----- Stored data
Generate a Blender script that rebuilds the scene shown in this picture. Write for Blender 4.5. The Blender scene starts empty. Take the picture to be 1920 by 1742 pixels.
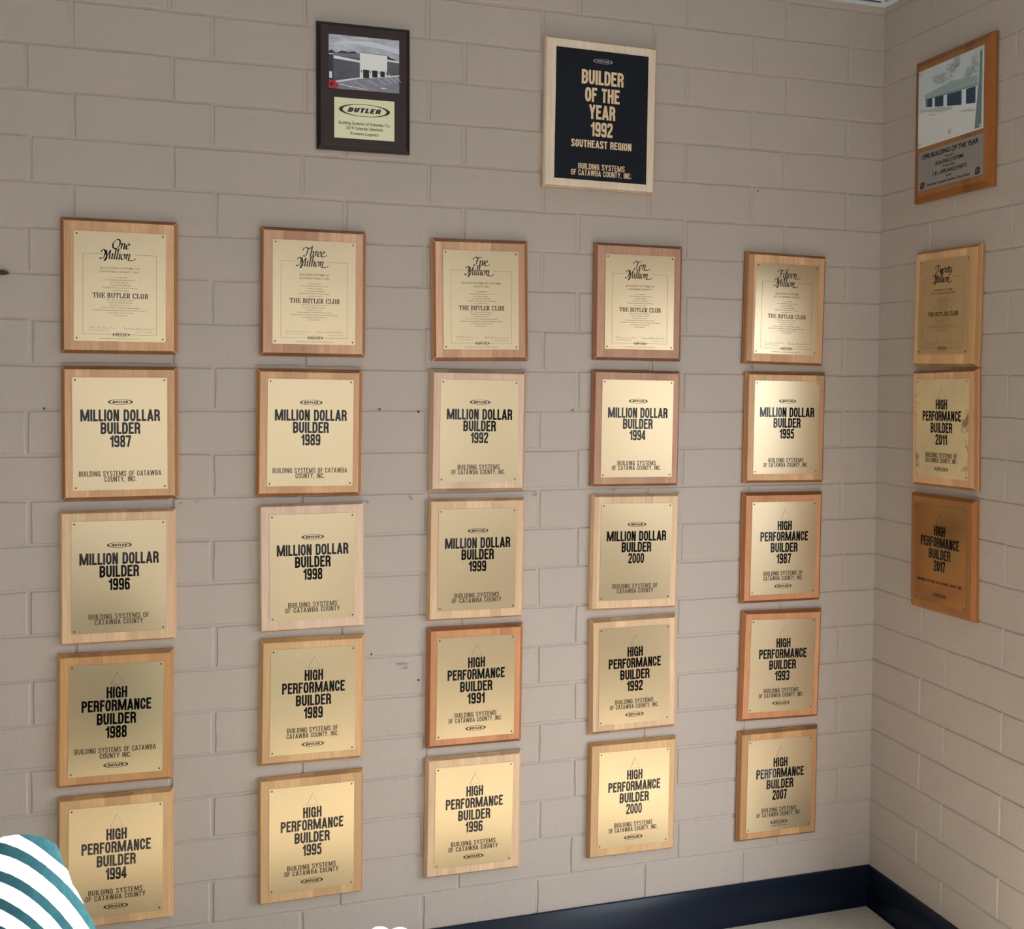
import bpy, bmesh, math, random
from mathutils import Vector, Matrix

# ------------------------------------------------------------------ camera, world, light, exposure
scene = bpy.context.scene
COL = scene.collection
PI = math.pi
PHI = 0.0401                       # the right wall stands a little off square

cam_data = bpy.data.cameras.new('camera')
cam_data.sensor_fit = 'HORIZONTAL'
cam_data.sensor_width = 36.0
cam_data.lens = 1976.85 / 1920 * 36.0
cam_data.shift_x = (960 - 1060.676) / 1920
cam_data.shift_y = (766.386 - 871) / 1920
cam_data.clip_start = 0.02
cam = bpy.data.objects.new('camera', cam_data)
COL.objects.link(cam)
R = Matrix(((0.954392, -0.001089, -0.298554), (-0.298382, 0.030644, -0.953955), (0.010187, 0.99953, 0.028922)))
cam.matrix_world = Matrix.Translation((-1.88709, -2.81310, 1.62407)) @ R.to_4x4()
scene.camera = cam

scene.view_settings.view_transform = 'Standard'
scene.view_settings.look = 'None'
scene.view_settings.gamma = 1.0
scene.view_settings.use_curve_mapping = False
scene.view_settings.exposure = 0.0

world = bpy.data.worlds.new('overcast_sky')
scene.world = world
world.use_nodes = True
wn, wl = world.node_tree.nodes, world.node_tree.links
bg = wn['Background']
bg.inputs['Strength'].default_value = 9.5
tc = wn.new('ShaderNodeTexCoord'); sp = wn.new('ShaderNodeSeparateXYZ'); cr = wn.new('ShaderNodeValToRGB')
mr = wn.new('ShaderNodeMapRange')
mr.inputs['From Min'].default_value = -1; mr.inputs['From Max'].default_value = 1
wl.new(tc.outputs['Generated'], sp.inputs[0]); wl.new(sp.outputs['Z'], mr.inputs['Value'])
wl.new(mr.outputs[0], cr.inputs[0]); wl.new(cr.outputs[0], bg.inputs['Color'])
els = cr.color_ramp.elements
els[0].position = 0.40; els[0].color = (0.06, 0.055, 0.05, 1)      # ground outside
els[1].position = 0.47; els[1].color = (0.30, 0.32, 0.35, 1)      # far ground
for p_, c_ in ((0.51, (0.50, 0.56, 0.64, 1)), (1.0, (1.0, 1.08, 1.18, 1))):   # overcast, brightest overhead
    e_ = els.new(p_); e_.color = c_

# window opening in the right wall: distance along the wall from the corner, and heights
WIN_S0, WIN_S1, WIN_Z0, WIN_Z1 = 0.69, 1.70, 0.03, 1.98       # glazed door beside the plaques
SIDE = (1.82, 3.10, 0.95, 2.10)                                 # window further along, its blind drawn
BLIND_SIDE, FILL_FRONT = 2.3, 1.34                             # emission of the side blinds and of the added front ones
# ... and unseen windows added behind the camera, their blinds glowing as frontal fill
FW = [(-3.7, -1.95, 0.25, 2.5), (-1.85, 0.12, 0.25, 2.5)]
ROOM_Y, ROOM_X, CEIL = -5.6, -6.5, 2.764


def wallB(s, z, d=0.0):
    """point on the right wall: s along it from the corner, z up, d into the wall (negative = into the room)"""
    return Vector((s * math.sin(PHI) + d * math.cos(PHI), -s * math.cos(PHI) + d * math.sin(PHI), z))


def portal(name, loc, rot, sx, sy):
    l = bpy.data.lights.new(name, 'AREA')
    l.shape = 'RECTANGLE'; l.size = sx; l.size_y = sy
    l.cycles.is_portal = True
    o = bpy.data.objects.new(name, l)
    o.location = loc; o.rotation_euler = rot
    COL.objects.link(o)


portal('window_daylight', wallB((WIN_S0 + WIN_S1) / 2, (WIN_Z0 + WIN_Z1) / 2, 0.02), (PI / 2, 0, PI / 2 + PHI), WIN_S1 - WIN_S0, WIN_Z1 - WIN_Z0)

# low sun through the glazed door, falling along the floor in front of the plaque wall and on the chair
sun = bpy.data.lights.new('sun', 'SUN')
sun.energy = 27.0; sun.angle = math.radians(0.6); sun.color = (1.0, .95, .88)
sun_o = bpy.data.objects.new('sun', sun)
sun_o.rotation_euler = Vector((-.90, -.06, -.37)).to_track_quat('-Z', 'Y').to_euler()
sun_o.location = (3, -.8, 2.5)
COL.objects.link(sun_o)


# ------------------------------------------------------------------ helpers
def srgb(r, g, b):
    def f(c):
        c /= 255
        return c / 12.92 if c <= 0.04045 else ((c + 0.055) / 1.055) ** 2.4
    return (f(r), f(g), f(b), 1)


def mul(c, k):
    return (c[0] * k, c[1] * k, c[2] * k, 1)


class NT:
    def __init__(self, name):
        self.m = bpy.data.materials.new(name)
        self.m.use_nodes = True
        self.n = self.m.node_tree.nodes; self.l = self.m.node_tree.links
        self.b = self.n['Principled BSDF']

    def add(self, t, **kw):
        x = self.n.new('ShaderNode' + t)
        for k, v in kw.items():
            setattr(x, k, v)
        return x

    def link(self, a, b): self.l.new(a, b)

    def math(self, op, a, b=None):
        x = self.add('Math', operation=op)
        for i, v in enumerate((a, b)):
            if v is None: continue
            if isinstance(v, (int, float)): x.inputs[i].default_value = v
            else: self.link(v, x.inputs[i])
        return x.outputs[0]

    def mix(self, fac, a, b, blend='MIX'):
        x = self.add('Mix', data_type='RGBA', blend_type=blend)
        for sock, v in ((x.inputs['Factor'], fac), (x.inputs['A'], a), (x.inputs['B'], b)):
            if isinstance(v, (int, float)): sock.default_value = v
            elif isinstance(v, tuple): sock.default_value = v
            else: self.link(v, sock)
        # colour sockets are the third set
        return x

    def noise(self, vec, scale, detail=3, rough=0.55):
        x = self.add('TexNoise')
        x.inputs['Scale'].default_value = scale; x.inputs['Detail'].default_value = detail
        x.inputs['Roughness'].default_value = rough
        if vec is not None: self.link(vec, x.inputs['Vector'])
        return x.outputs['Fac']

    def ramp(self, fac, *stops):
        x = self.add('ValToRGB')
        e = x.color_ramp.elements
        while len(e) < len(stops): e.new(0.5)
        for i, (p, c) in enumerate(stops):
            e[i].position = p; e[i].color = c if isinstance(c, tuple) else (c, c, c, 1)
        self.link(fac, x.inputs[0])
        return x.outputs[0]

    def cmix(self, fac, a, b, blend='MIX'):
        x = self.add('MixRGB', blend_type=blend)
        for i, v in enumerate((fac, a, b)):
            if isinstance(v, (int, float)): x.inputs[i].default_value = v
            elif isinstance(v, tuple): x.inputs[i].default_value = v
            else: self.link(v, x.inputs[i])
        return x.outputs[0]

    def bump(self, h, strength, dist=0.01):
        x = self.add('Bump')
        x.inputs['Strength'].default_value = strength; x.inputs['Distance'].default_value = dist
        self.link(h, x.inputs['Height']); self.link(x.outputs[0], self.b.inputs['Normal'])


def plain(name, col, rough=0.5, metal=0.0, spec=0.5, emit=None):
    t = NT(name)
    t.b.inputs['Base Color'].default_value = col
    t.b.inputs['Roughness'].default_value = rough
    t.b.inputs['Metallic'].default_value = metal
    t.b.inputs['Specular IOR Level'].default_value = spec
    return t.m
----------
Aim:
Reproduce only the lines from the beginning of the data through the line that contains "from mathutils import Vector, Matrix", both included, and please drop the pictures.

Response to the exercise:
Generate a Blender script that rebuilds the scene shown in this picture. Write for Blender 4.5. The Blender scene starts empty. Take the picture to be 1920 by 1742 pixels.
import bpy, bmesh, math, random
from mathutils import Vector, Matrix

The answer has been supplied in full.